Last New England Howard Johnson’s Closes

The Bangor restaurant was the second-to-last of the Quincy-born empire.

Try not to let the waves of grief and nostalgia crush your spirit. We’ve now officially lost another local icon to the passage of time. On this day, the last Howard Johnson’s in New England closed its doors.

The final outlet for the Quincy-born restaurant chain, off I-95 in Bangor, was set to shutter Tuesday. The motel will remain open.

There is still one more HoJo in operation, in Lake George, New York. Its owner tells the Associated Press he plans to keep the restaurant running as long as he can.

But it’s the last of its kind in New England, where the chain got its start in 1925 near Wollaston Beach and became one of the country’s most ubiquitous roadside restaurants.

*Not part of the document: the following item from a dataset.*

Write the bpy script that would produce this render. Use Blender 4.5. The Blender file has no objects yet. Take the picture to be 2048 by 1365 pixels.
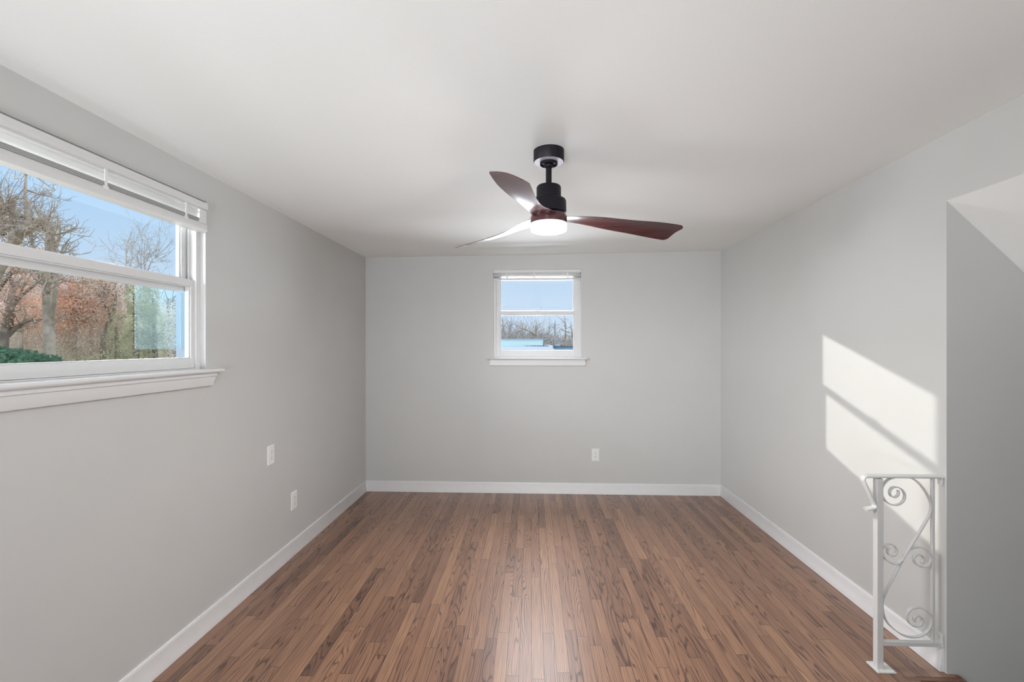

It shouldn’t be all that surprising that the era of Howard Johnson is just about over. After all, we’ve heard this story before, the past slipping through our fingers one dive bar or bowling alley or news stand at a time. Yes, even for an old-school restaurant chain with as devoted a following as this one (take a minute to enjoy the HoJoLand website and its testimonials, odes to HoJo archaeologists, and archives of ghosts of Howard Johnsons past).

The prospect of losing an icon has sent customers up to the location to relive the diner fare one last time, as the Globe reports.

But it turns out that nostalgia alone couldn’t keep the restaurant—where one could pick up affordably priced burgers, pancakes, and clams—in business. Its owners, David and Sally Patel, told the AP they tried for four years to make it economically viable. But they couldn’t.

For Kathe Jewett, the restaurant’s closure will mark the end of a 50-year career with HoJo, where she’s been a fixture serving everyone from businesspeople, vacationers and novelist Stephen King.

“It’s bittersweet, but it’s nothing to be sad about,” the 68-year-old Jewett told the AP last month. “I’ve been here for 50 years — and it’s time.”